The vision is for all entities in the region to work together to attract new jobs that match the region’s skill level and are attractive to young people. 

“Everyone agrees that there is a lack of well-paying jobs in the region, and that many young people are leaving home to find better economic opportunities,” Sherby said. “The economic downturn has only made things more difficult.”

Opt-In also includes a vision for vibrant and pedestrian-friendly towns, efficient transportation systems, protecting mountain culture and natural resources, and improving the quality of life for residents by addressing issues like affordable housing, education levels, access to health care, an aging population and high rates of diabetes and obesity.

The outcome was a new tool — the Regional Investment Guide — to help local governments decide where development, transportation improvements, infrastructure and other investments should occur to minimize the cost of extending services and protecting limited resources. 

“The Opt-In process affirmed support for many of the initiatives that we and partnering organizations were currently developing in the region,” Sherby said. “These initiatives — such as the creation of an angel investment fund and a regional marketing entity — coupled with strategies to move transportation and other key infrastructure investments forward were already beginning to take shape." 

To see the complete report, visit


Smoky Mountain Blueways

There is a very blurry line between tourism development and economic development in Western North Carolina, because one begets the other and vice versa. 

So it would make sense that Southwestern Commission’s economic development function sometimes dips into the tourism realm. 

“We talk about tourism a lot,” Thompson said. “Anybody that comes here will probably be a tourist first. ”

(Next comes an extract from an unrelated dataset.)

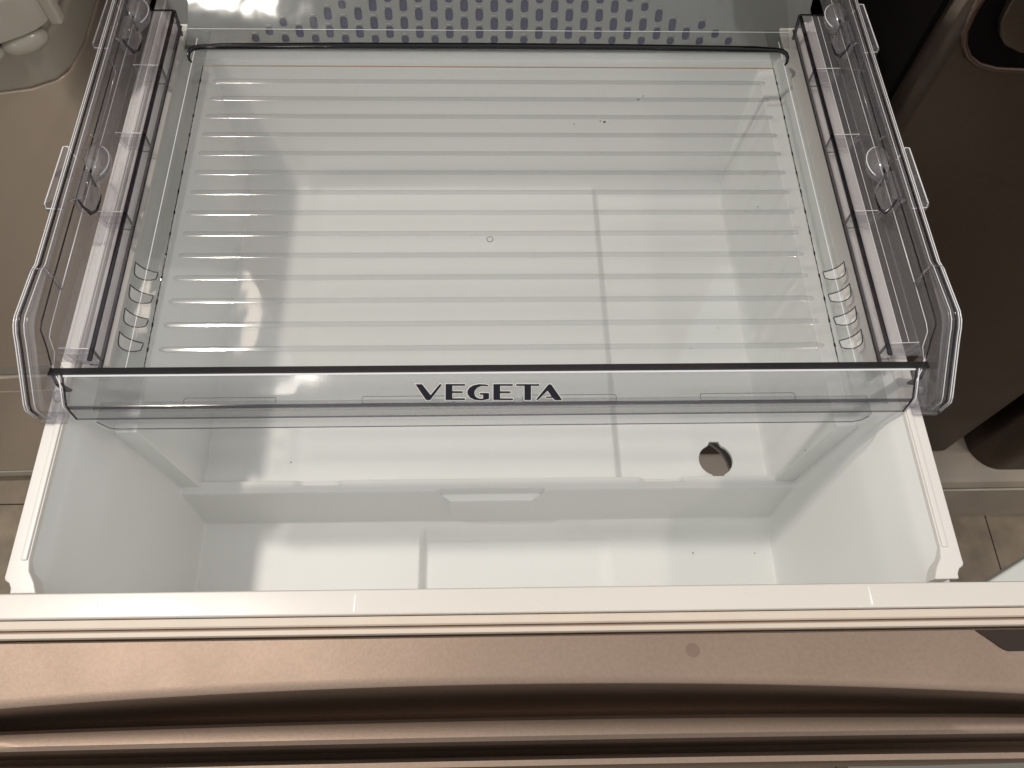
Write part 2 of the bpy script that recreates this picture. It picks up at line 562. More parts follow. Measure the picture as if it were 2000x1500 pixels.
# outer skirt and rims
bm = bmesh.new()
for s in (-1, 1):
    poly = [(0.2915, 0.7980), (0.2915, 0.1290), (0.2900, 0.1220), (0.2855, 0.1150), (0.2825, 0.1080), (0.2985, 0.1080), (0.2988, 0.1115), (0.3005, 0.1145),
            (0.3030, 0.1160), (0.3042, 0.1185), (0.3040, 0.1230), (0.3032, 0.7980)]
    prism(bm, [(BX + s * a, b) for a, b in poly], ident, -0.5165, -0.5035)
    part("rim", bm, "rim", binr, bevel=0.0009)
    bm = bmesh.new()
    box(bm, BX + s * 0.2925, BX + s * 0.2965, 0.1285, 0.795, -0.5040, -0.5021)
    part("rim_bead", bm, "rim", binr, bevel=0.0008)
    bm = bmesh.new()
    box(bm, BX + s * 0.2980, BX + s * 0.3000, 0.112, 0.796, -0.75, -0.5167)
    part("outer_wall", bm, "bin", binr)
    bm = bmesh.new()
bm.free()
for s in (-1, 1):
    bm = bmesh.new()
    box(bm, BX + s * 0.2715, BX + s * 0.2912, 0.262, 0.780, -0.5105, -0.5068)
    part("rail_ledge", bm, "rim", binr, bevel=0.0008)
part("rear_rim", bbox(BX - 0.2913, BX + 0.2913, 0.795, 0.806, -0.5165, -0.5037), "rim", binr, bevel=0.0009)
part("outer_wall", bbox(BX - 0.2978, BX + 0.2978, 0.7975, 0.7995, -0.75, -0.5170), "bin", binr)
# bottom closes the bin, with the same hole
part("bin_bottom", holed_plate([(BX - 0.297, 0.112), (BX + 0.297, 0.112), (BX + 0.297, 0.795), (BX - 0.297, 0.795)],
                               [[(BX + HXC + (a - BX - HXC) * 2.0, HYC + 0.01 + (b - HYC) * 2.2) for a, b in hole]], ident, -0.7455, -0.7500), "bin", binr)
for (x, y, z, r) in ((0.2750 - .02, 0.186, -0.7405, 0.0006), (0.262, 0.235, -0.600, 0.0005), (0.236 - .04, 0.187, -0.7405, 0.0007), (-0.175, 0.2285 + .03, -0.6768, 0.0006)):
    bm = bmesh.new()
    bmesh.ops.create_icosphere(bm, subdivisions=1, radius=r, matrix=Matrix.Translation((x, y, z + .0002)))
    part("dark_speck", bm, "speck", binr)

# ------------------------------------------------------------------ clear tray
TX = 0.0085
tray = thing("clear_tray", "clear plastic ribbed tray with VEGETA lettering on its front lip, resting across the white bin", "tray",
             (TX, 0.40, ZC - 0.5), -0.002)
part("floor_panel", holed_plate([(TX - 0.2462, 0.2300), (TX + 0.2452, 0.2300), (TX + 0.2498, 0.5577), (TX - 0.2492, 0.5577)], [], ident, -0.5025, -0.5000), "clear", tray)


def rib_mesh():
    bm = bmesh.new()
    prof = []
    prr = [(-0.0029, 0.0), (-0.0027, 0.00010), (-0.0016, 0.00035), (-0.0002, 0.00066), (0.0012, 0.00098), (0.0017, 0.00100), (0.0022, 0.0007), (0.0026, 0.0)]
    n = len(prr) - 1
    xs_ = [-0.2395, -0.2390, -0.2375, -0.2355, 0.2355, 0.2375, 0.2390, 0.2395]
    sc_ = [0.15, 0.45, 0.8, 1, 1, 0.8, 0.45, 0.15]
    rings = []
    for x, s in zip(xs_, sc_):
        rings.append([bm.verts.new((x, p_[0] * s * 0.86, 0.0002 + p_[1] * s * 0.86)) for p_ in prr])
    for A, B in zip(rings[:-1], rings[1:]):
        for i in range(n):
            bm.faces.new((A[i], A[i + 1], B[i + 1], B[i]))
    bmesh.ops.recalc_face_normals(bm, faces=bm.faces)
    me = bpy.data.meshes.new("rib")
    bm.to_mesh(me)
    bm.free()
    me.materials.append(M["rib"])
    me.shade_smooth()
    return me


rm = rib_mesh()
ribys = [0.2775 + 0.0202 * i for i in range(14)]
for y in ribys:
    o = link("rib", rm, None, tray)
    o.location = (0.0002, y - 0.40, -0.0001)
# round ejector mark
bm = bmesh.new()
tube(bm, [(0.0051 + 0.0024 * cos(a), 0.3729 + 0.0024 * sin(a), -0.4999) for a in np.linspace(0, 2 * pi, 25)[:-1]], 0.00025, 6, closed=True)
part("mould_mark", bm, "hair", tray)
cres0 = [(-0.2605, 0.3523), (-0.2601, 0.3449), (-0.2592, 0.3412), (-0.2572, 0.3388), (-0.2543, 0.3370), (-0.2517, 0.3360), (-0.2492, 0.3357),
         (-0.2460, 0.3360), (-0.2431, 0.3370), (-0.2423, 0.3420), (-0.2427, 0.3430), (-0.2460, 0.3436), (-0.2501, 0.3448), (-0.2535, 0.3463), (-0.2563, 0.3481), (-0.2588, 0.3503)]
dys = [0, -0.0202, -0.0404, -0.0602]


def chz(x):
    a = abs(x - TX)
    return float(np.interp(a, [0.2465, 0.2495, 0.262, 0.2740, 0.2760], [-0.5001, -0.4996, -0.4985, -0.4992, -0.4985]))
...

For that reason, SWC thinks it is important to focus on downtown revitalization and making sure communities get funding for recreational projects to encourage tourism. SWC is working with the regional marketing entity Smoky Mountain Host and Duke Energy Foundation on a project — Smoky Mountain Blueways — to highlight the recreational opportunities the region’s rivers and lakes have to offer. 

A website is being developed to point tourists to all the water recreation entry points in the region. Sherby said the website will be user-friendly by having an online mapping component to directly lead people to water access points. The site also will have specific information for outdoor enthusiasts, including photos of each site, parking capacity, types of fish, public restroom and picnic areas and where kayaking, fishing and canoeing are allowed. 

Duke Energy Foundation has made a significant investment to expand public use and access to waterways, especially on the Nantahala and Tuckasegee rivers. 

“We have a tremendous amount of public access to waterways because of Duke and the Forest Service,” Sherby said. “We think we can plant the flag as the premier watersports destination for the Southeast. We’ve got it all.”


Success stories

The Southwestern Commission awarded $475,000 to local businesses in 2014 through its revolving loan fund. 

• Ridgefield Farms in Brasstown was awarded $150,000 to purchase feeder cattle for supplying all natural, locally raised beef to restaurants and retail meat markets.

• The Hub Coffee Shop & Café in Graham County received $25,000 to provide a year-round destination for locals and tourists to dine, rent motorcycles, purchase souvenirs and enjoy downtown Robbinsville. 

• BearWaters Brewing Company in Waynesville received $125,000 to assist with the purchase of a 15-barrel brew tank for expansion of the manufacturing operation to meet growing demand.

• Sunburst Trout Farms in Haywood County received $200,000 for a $900,000 plant relocation from its current processing plant at Lake Logan to the Waynesville Industrial Park, which will allow for expansion and increased production.